When does the desire for truth — especially in a movie — end up having to give way to modern sensibilities and political correctness?
Peter Jackson’s about to find out. He’s trying to remake a movie called The Dam Busters, about a crazy Second World War raid that involved “skipping” bombs across the water to take out Nazi dams. Google it, it’s a crazy tale.
The problem is the hero of the story, pilot Guy Gibson — well, actually his dog.

You see, the dog’s name was Nigger.
According to one story I’ve read:
Stephen Fry, who has been commissioned to write the new script, was asked to suggest alternative names, but David Frost, the executive producer, was reported to have rejected all the options. He was reported to have said: “Guy sometimes used to call his dog Nigsy, so I think that’s what we will call it. Stephen has been coming up with other names but this is the one I want.”

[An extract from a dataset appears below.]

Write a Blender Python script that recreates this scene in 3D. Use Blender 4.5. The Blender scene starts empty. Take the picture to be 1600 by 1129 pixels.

Matthew Dravitzki, Jackson’s executive assistant, told The Dominion Post in Wellington: “To stay true to the story, you can’t just change it. That name is talked about a lot, but we have not made any decision yet.”
In recent television screenings of the original film in Britain, the dog’s name was edited or altered. In a version for US television, it was overdubbed as Trigger.
Apparently, the dog’s name is said 12 times in the 1955 original film, and it’s not glossed over at all in the book that the film is based on.
I can see this controversy overshadowing the rest of the film, and it seems like an easy detail to change — it shouldn’t have any bearing on the realism of the movie at all. But I can also sympathize with the desire to keep things as historically accurate as possible.